Andrea Felici started bottling his wines in 2002, but when his son Leopardo wanted to join the family firm, Andrea wisely sent him to get experience in the wider world, to develop a taste for fine wine, to broaden his perspectives before he came back to the tiny village of Apiro (population 2,430) in the Italian region of the Marche. Leo spent four years working as a sommelier, first for Gordon Ramsay at the Savoy Grill in London, and then for Giorgio Pinchiorri and Annie Féolde at the world-famous Enoteca Pinchiorri in Florence.
He returned home and with his father began to convert their 10 ha (25 acres) of vineyards, on hilly slopes at the foot of Mount San Vicino and surrounded by beautiful green woodland and mountains, to organic. This is a relatively cool region, 50 km (30 miles) from the Adriatic Sea and over 510 m (1,700 ft) above sea level. The breezes off the Adriatic are fresh, rain is plentiful, and the vines experience a wide diurnal temperature range of warm sunny days followed by very cool nights.
In 2016 spring was warm and dry, but summer oscillated between hot and cold and rainy, slowing ripening down and bringing a bit of botrytis, although that was arrested by very cool nights in early autumn. Grapes were picked in several passes through the vineyard from 20 September all the way through to mid October. This particular wine comes from a blend of their vineyards, from six-year-old and 35-year-old vines, on sandy clay. The younger vines are cuttings from old vines grafted onto new rootstocks. After a few days on skins, the must was fermented in stainless steel using natural yeast and some selected neutral yeasts, and spent three months on the lees. Filtering was kept to a minimum. The wine was aged for two months in bottle before release.

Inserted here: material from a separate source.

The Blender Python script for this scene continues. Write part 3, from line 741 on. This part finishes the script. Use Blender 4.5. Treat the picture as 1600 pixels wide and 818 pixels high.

As is typical with Verdicchio, acidity is high (in this case TA is 6.5 g/l), despite being a slow, late-ripening variety with good sugars that can often translate to full-bodied, powerful wines with alcohols over 14%. In this case Leo has made a wine with beautiful restraint, at just 13%. He reckons that conservatively it will age for six years, although I am fairly confident that if you tucked this away until 2026, it will still be full of life and surprises. Just very different.
The Felici family made 60,000 bottles of this wine and you can buy it all over the US, the UK, Luxembourg, Italy, Belgium and Netherlands. Older vintages of the wine, 2012 to 2015, are available in Germany, Switzerland, Japan, Canada and the US. No one would be disappointed by an older vintage and the 2013 in particular comes from a very balanced, fresh year like 2016. In the UK the 2016 is sold by Lea & Sandeman and Sommelier’s Choice, and the 2015 by Latimer Vintners. If you get it from Lea & Sandeman as part of a case of 12, the price comes down to an even more affordable £13.50 a bottle.